Вероятно, поэтому знакомство со стихами Арсения Тарковского озадачило: он не вписывался в привычную картину мира. За что на склоне лет и поплатился двусмысленным признанием. Хвалить Тарковского искушенному человеку подобало с оговорками, с поправкой на Мандельштама. Слог этой лирики вызывал у решительных знатоков поэзии подозрение во вторичности, в использовании лекал Серебряного века. Один обаятельный сноб сказал с уморительной ужимкой: “Тарковский-Валуа”.
Но наш товарищеский круг, за исключением Алексея Цветкова, любил Тарковского. А я тем более: хитросплетение моей жизни связало в то время воедино сильную неразделенную любовь и его стихи.
Я сторожил тогда Московский комбинат твердых сплавов за Стрелецкой улицей. Каждую четвертую ночь ходил я в тесной вохровской фуражке по шпалам заводской узкоколейки и бормотал: “И Боже правый, ты была моя!” или “Никогда я не был счастливей, чем тогда…” – и мне казалось, что это не чужие слова, а голос моего разбитого двадцатидвухлетнего сердца.
Дело, разумеется, прошлое. Но не так давно я перечитал стихи Тарковского – они нравятся мне по-прежнему. Да, сходство с Мандельштамом бросается в глаза, но за похожими словами – другая жизнь, другой человек, другой поэт.
В 70-х же, по-моему, годах был вечер Арсения Тарковского в Литературном музее на Петровке. Добрую четверть стихотворений автор физически не сумел прочесть: ему мешали слезы. Тарковский долго искал по карманам носовой платок, сморкался, просил у публики извинения. Мы оказались не на культурном мероприятии, как рассчитывали, а сделались нечаянными свидетелями события слишком личного. Душемутительное зрелище подошло к концу, слушатели аплодировали, Юнна Мориц подарила Тарковскому большой букет – старик прослезился снова. Так не ведут себя академичные стихотворцы и эпигоны.
В 1982 году я познакомился с Арсением Тарковским, встреча была единственной.

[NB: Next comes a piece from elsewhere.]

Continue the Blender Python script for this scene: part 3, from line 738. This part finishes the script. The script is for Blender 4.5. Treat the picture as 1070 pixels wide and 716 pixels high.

Мне стукнуло тридцать лет, моя беременная жена и я жили зиму в Чоботах – через железную дорогу от писательского поселка. Как-то днем зашел N, наш приятель, и сказал, что договорился с Тарковским привести меня к нему – инициатива посещения исходила от N. Сколько я его знаю, приятель мой занимается историей акмеизма; эти интересы, вероятно, и свели его со старыми поэтами – Липкиным, Тарковским, Штейнбергом. Мы отправились через железнодорожный переезд в Дом творчества.
Увиденное удивило меня, новичка. Я ожидал попасть в хоромы для продажных писак, а шел коридором затрапезного пансионата по казенной ковровой дорожке мимо облупленных дверей. В одну из этих дверей мы постучались и на крик “войдите” вошли. В комнатке-пенале на незастланной постели сидел Арсений Тарковский. Его знаменитая красота угадывалась с трудом. Если память мне не изменяет, он был в пижаме с подоткнутой штаниной.
– Что же вы не сказали, что придете с гостем? – обратился он к моему спутнику. – А то бы я пристегнул протез, предупредил мадам.
N представил меня, выложил из портфеля на тумбочку батон хлеба, заверил, что обещанные лекарства будут со дня на день. Потом с натугой, волоком вытащил беседу на литературную почву, хотя Арсений Александрович не проявил большой заинтересованности. Я прочел два-три, боюсь, что четыре-пять стихотворений. Тарковский помолчал с минуту, вяло одобрил, сказал, что надо сильнее чувствовать. Перевел разговор на Вениамина Блаженных, припомнил несколько строф из него, и впрямь хороших. И дальше заговорил о Махтумкули, вернее – об удивительной особенности его поэтического зрения, роднящей туркменского классика со стрекозой. Минут двадцать Тарковский говорил о фасеточном зрении Махтумкули. Вот и все.
На пути домой я едва сдерживал досаду на топорную благотворительность приятеля. Но досаднее всего, конечно, было равнодушие мэтра к моим стихам. “Надо сильнее чувствовать”, – вспоминал я с обидой, – кто бы говорил!
Неделей позже я судачил по телефону со знакомым поэтом, “скептиком и матерьялистом”, вроде лермонтовского доктора Вернера. Мой собеседник сказал между делом, что только-только вернулся из Переделкина от Арсения Тарковского. “Ну-ну?” – оживился я.
– Арсений Александрович – просто прелесть, – сказал знакомый, – он рассказывал про фасеточное зрение Махтумкули.
Я поделился недавним личным опытом. Мы развеселились, поболтали, простились. Я положил трубку и поежился. Все случившееся предстало мне притчей: о старости, о позднем признании, о молодости – чужой и довольно безжалостной в сознании своего права на внимание.